### Stated task
Please give back word for word the lines below, from the first one through the one with "random.seed(7)".

### Data shown
------------------------------

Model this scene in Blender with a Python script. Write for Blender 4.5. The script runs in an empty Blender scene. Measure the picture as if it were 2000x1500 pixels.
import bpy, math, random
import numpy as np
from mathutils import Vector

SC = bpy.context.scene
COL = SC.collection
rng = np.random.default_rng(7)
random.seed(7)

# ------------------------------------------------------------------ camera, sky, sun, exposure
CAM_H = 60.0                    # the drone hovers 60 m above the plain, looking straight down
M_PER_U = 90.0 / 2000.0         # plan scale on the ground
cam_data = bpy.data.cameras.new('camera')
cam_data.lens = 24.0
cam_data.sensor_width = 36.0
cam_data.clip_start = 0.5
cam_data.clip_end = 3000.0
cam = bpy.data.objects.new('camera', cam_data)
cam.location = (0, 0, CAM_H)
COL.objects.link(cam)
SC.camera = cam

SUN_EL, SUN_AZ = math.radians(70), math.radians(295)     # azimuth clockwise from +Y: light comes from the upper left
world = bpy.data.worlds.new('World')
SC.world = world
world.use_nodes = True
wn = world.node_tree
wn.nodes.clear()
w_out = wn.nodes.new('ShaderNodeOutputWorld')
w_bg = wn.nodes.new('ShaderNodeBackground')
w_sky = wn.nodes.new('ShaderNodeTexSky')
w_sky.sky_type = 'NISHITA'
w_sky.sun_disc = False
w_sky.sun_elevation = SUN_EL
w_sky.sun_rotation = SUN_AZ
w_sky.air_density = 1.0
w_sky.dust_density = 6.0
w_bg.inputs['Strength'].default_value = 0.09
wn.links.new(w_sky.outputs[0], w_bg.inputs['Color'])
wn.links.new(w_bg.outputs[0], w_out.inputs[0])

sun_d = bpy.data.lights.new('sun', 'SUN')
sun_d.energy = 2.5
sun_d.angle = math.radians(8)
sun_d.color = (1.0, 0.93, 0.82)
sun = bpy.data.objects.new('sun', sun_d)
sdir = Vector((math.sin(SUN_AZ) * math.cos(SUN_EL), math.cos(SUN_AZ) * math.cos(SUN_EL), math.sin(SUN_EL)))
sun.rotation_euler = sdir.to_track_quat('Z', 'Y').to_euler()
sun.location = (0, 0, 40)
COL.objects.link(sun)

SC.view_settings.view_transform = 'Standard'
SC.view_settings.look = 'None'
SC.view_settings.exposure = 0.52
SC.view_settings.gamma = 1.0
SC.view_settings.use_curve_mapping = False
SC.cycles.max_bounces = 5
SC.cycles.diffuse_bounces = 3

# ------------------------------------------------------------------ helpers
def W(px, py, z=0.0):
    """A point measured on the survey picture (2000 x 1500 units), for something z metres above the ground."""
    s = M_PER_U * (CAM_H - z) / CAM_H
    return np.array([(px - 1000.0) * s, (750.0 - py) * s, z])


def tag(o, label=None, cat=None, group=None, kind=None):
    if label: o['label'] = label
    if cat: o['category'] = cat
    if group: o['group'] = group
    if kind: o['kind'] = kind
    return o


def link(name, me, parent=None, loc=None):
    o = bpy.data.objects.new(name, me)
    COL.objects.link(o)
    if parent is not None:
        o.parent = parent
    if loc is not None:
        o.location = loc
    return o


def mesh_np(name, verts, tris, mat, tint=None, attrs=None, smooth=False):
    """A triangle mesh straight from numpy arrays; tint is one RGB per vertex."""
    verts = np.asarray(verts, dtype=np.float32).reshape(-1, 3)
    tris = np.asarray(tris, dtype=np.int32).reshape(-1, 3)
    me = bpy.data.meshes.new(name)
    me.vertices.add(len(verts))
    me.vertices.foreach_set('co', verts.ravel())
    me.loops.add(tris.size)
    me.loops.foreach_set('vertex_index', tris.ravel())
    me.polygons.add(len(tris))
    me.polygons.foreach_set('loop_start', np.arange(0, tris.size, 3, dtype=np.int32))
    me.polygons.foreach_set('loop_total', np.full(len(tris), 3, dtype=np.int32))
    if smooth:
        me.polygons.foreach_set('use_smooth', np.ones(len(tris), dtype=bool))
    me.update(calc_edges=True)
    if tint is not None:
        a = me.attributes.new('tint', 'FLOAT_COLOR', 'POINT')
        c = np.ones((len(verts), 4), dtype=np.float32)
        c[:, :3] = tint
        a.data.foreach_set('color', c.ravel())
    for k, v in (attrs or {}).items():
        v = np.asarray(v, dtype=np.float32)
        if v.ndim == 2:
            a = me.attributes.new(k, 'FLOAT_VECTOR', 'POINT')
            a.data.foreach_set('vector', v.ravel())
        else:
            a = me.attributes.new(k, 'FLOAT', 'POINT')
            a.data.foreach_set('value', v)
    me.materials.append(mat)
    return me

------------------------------

### Solution to the problem
Model this scene in Blender with a Python script. Write for Blender 4.5. The script runs in an empty Blender scene. Measure the picture as if it were 2000x1500 pixels.
import bpy, math, random
import numpy as np
from mathutils import Vector

SC = bpy.context.scene
COL = SC.collection
rng = np.random.default_rng(7)
random.seed(7)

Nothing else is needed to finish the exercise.